I must admit to being utterly perplexed by this one. It's a parable of some sort, set in a small German village in the years immediately preceding World War I. It's a nearly feudal place, with most of the land owned by a local baron, who directly employs about half of the villagers.
It's also a cold, repressive place; children are harshly disciplined for what seem like relatively small infractions. The white ribbon of the title is worn by the two oldest children of the town pastor -- the girl wears it in her hair, the boy wears it as an armband -- as a reminder of the purity they have failed to maintain; this punishment is imposed for the crime of being late to dinner.
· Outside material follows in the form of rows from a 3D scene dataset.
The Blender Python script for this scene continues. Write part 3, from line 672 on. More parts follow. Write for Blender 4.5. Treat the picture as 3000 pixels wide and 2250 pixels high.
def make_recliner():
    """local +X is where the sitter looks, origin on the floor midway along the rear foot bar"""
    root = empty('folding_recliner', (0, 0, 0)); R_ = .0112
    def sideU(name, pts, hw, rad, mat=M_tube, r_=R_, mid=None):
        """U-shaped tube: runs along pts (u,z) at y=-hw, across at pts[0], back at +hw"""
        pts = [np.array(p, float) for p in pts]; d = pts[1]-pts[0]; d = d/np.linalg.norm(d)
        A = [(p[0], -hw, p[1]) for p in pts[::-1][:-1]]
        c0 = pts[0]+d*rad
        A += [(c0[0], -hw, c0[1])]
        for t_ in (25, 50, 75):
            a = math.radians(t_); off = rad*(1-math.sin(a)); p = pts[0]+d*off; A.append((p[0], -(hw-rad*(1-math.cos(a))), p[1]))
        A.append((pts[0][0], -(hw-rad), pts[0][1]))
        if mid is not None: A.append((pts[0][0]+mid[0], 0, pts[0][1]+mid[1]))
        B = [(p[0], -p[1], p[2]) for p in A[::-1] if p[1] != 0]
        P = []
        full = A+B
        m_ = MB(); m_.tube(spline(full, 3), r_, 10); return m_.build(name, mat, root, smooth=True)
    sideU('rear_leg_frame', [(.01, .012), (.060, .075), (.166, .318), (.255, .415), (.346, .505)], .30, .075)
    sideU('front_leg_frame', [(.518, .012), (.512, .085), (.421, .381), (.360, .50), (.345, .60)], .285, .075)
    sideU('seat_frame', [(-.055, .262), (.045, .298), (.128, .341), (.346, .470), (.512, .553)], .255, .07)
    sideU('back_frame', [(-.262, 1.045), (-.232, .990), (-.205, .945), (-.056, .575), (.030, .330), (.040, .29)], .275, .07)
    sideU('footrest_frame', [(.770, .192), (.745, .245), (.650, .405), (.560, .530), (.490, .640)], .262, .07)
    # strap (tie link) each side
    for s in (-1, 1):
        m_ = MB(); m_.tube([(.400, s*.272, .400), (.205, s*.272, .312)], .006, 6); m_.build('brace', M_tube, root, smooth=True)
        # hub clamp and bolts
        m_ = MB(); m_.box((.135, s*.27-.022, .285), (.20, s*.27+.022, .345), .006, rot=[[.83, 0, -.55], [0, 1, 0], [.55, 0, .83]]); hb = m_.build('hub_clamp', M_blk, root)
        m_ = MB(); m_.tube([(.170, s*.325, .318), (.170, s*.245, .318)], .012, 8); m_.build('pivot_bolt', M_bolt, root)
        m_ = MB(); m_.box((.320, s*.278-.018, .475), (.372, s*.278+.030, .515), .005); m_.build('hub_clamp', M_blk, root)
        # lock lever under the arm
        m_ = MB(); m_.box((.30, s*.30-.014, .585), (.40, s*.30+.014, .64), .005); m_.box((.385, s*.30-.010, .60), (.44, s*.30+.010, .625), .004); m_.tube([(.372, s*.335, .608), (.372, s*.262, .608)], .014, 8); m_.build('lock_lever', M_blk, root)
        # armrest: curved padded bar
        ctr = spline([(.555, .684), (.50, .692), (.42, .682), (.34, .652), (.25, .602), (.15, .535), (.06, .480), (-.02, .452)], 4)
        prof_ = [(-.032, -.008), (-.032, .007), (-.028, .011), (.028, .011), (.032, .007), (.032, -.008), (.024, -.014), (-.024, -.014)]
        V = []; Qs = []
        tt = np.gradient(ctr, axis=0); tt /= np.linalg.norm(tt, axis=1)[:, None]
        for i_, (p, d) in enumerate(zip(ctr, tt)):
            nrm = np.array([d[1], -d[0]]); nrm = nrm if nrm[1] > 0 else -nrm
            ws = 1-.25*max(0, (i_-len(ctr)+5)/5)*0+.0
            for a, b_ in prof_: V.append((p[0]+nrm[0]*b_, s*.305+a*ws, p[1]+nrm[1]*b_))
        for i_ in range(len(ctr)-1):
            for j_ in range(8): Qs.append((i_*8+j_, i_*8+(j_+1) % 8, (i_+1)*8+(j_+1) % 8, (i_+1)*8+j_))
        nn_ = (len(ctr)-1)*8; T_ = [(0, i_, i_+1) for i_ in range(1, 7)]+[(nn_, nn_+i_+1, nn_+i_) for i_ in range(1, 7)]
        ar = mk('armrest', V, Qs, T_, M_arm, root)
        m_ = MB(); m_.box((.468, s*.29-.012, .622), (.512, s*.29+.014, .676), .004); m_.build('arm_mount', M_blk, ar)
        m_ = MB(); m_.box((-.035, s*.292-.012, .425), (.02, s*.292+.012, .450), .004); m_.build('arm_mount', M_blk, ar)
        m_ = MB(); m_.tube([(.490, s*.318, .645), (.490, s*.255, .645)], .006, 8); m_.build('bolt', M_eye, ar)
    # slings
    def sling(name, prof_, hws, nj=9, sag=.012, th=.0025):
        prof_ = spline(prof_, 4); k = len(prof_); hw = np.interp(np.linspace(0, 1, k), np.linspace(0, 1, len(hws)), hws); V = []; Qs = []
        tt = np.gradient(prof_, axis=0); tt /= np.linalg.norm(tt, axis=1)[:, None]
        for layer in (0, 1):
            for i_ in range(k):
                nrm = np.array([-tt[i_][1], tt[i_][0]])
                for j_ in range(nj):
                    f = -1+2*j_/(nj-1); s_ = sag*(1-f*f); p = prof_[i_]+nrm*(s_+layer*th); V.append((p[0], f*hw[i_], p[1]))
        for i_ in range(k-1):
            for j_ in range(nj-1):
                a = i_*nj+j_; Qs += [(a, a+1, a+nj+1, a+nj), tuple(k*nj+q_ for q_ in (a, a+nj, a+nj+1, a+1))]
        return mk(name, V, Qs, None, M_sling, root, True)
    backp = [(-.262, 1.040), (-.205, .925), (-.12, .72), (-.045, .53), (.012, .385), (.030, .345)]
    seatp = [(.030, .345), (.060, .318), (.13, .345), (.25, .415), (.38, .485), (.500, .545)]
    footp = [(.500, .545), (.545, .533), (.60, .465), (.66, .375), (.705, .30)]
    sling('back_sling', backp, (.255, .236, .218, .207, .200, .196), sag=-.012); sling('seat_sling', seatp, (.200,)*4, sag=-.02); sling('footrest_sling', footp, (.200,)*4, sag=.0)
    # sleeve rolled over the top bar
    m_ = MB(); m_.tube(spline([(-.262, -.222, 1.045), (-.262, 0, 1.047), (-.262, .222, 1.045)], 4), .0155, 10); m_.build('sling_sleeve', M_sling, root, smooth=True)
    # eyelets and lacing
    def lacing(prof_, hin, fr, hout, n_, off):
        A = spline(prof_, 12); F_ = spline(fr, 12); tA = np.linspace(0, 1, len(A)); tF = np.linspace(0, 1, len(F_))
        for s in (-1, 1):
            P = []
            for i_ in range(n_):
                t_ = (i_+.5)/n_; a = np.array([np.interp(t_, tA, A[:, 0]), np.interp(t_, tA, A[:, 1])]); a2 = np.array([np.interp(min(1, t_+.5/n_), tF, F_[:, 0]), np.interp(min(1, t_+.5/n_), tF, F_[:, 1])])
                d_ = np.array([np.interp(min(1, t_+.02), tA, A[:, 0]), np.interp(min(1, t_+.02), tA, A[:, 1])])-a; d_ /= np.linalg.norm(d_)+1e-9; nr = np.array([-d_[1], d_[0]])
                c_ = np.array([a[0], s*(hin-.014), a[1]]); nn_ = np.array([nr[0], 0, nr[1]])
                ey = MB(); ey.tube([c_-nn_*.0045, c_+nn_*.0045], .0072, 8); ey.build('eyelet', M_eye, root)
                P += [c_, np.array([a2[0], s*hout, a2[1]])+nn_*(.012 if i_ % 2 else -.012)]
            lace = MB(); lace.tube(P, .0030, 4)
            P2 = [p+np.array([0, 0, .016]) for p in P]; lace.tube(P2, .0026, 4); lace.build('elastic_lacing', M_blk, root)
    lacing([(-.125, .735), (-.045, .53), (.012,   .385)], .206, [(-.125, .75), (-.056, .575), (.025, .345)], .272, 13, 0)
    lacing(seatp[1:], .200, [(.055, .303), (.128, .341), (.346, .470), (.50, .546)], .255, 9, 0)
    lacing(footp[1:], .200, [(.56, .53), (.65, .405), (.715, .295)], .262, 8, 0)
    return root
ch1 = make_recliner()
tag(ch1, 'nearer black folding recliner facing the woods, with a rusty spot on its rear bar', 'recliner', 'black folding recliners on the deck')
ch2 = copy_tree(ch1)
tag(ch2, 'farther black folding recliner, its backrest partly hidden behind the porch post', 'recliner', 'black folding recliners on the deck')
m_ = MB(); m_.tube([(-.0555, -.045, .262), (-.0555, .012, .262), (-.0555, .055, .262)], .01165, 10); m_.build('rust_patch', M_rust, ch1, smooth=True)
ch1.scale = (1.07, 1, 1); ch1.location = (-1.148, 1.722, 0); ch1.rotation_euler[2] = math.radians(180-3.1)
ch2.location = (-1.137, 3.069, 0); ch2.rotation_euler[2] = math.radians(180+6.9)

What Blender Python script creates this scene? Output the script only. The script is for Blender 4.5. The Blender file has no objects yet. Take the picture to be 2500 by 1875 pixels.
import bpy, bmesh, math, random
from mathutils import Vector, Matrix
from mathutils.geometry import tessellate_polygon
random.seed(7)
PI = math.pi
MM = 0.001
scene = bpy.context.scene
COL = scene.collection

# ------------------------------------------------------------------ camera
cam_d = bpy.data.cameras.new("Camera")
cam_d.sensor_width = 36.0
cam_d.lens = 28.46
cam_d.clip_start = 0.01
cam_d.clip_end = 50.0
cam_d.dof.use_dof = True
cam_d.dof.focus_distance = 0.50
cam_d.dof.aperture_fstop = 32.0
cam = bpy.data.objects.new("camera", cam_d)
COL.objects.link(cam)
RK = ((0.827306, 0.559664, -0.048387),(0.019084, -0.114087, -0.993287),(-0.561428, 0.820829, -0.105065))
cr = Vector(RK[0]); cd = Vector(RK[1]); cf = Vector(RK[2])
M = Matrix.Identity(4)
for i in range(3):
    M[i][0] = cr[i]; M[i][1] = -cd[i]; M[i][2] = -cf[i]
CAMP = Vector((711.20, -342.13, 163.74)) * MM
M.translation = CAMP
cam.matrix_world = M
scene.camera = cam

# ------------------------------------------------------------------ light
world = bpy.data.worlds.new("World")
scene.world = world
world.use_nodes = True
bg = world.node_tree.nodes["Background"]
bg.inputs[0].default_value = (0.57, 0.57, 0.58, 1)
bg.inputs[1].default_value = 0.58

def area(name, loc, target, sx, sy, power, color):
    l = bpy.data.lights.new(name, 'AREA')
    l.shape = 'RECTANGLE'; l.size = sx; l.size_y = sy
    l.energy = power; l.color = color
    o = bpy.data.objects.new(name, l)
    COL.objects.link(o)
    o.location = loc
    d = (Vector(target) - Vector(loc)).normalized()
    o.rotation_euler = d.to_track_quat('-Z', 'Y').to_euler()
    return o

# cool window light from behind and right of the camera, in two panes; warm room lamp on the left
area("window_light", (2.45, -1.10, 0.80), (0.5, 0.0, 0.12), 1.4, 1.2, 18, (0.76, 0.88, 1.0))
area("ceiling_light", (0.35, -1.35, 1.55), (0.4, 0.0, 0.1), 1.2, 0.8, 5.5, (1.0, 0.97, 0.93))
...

The movie is narrated (in the present day) by the now-elderly schoolteacher, who tells us that the strange events he will relate bear some relation to, and will perhaps explain, later events in his country's history. It's hard not to take that a reference of some sort to the rise of the Nazis (especially when you've got some Germans making other Germans wear colored armbands as a sign of impurity).
The village is stricken with a rash of strange and violent incidents. The doctor is seriously injured when his horse trips over a wire strung between two trees. A farmer's wife is accidentally killed in the sawmill. A mentally disabled boy is viciously beaten. There are hints throughout that it may be the children who are doing all of these horrific things, but nothing is ever proven.
And the connection of all of this to German history is a bit vague, too, at least to me; it may be that if I were German, I would be picking up on all sorts of subtle cultural and historical references that simply fly over my American head. But without that, all I can really get from the movie is a beautifully photographed (in black and white) Teutonic variation on Children of the Corn or Village of the Damned or any "the children are eeeeee-viiiil" movie of your choice. It's never boring from moments to moment, but damned if I can figure out the point of it all.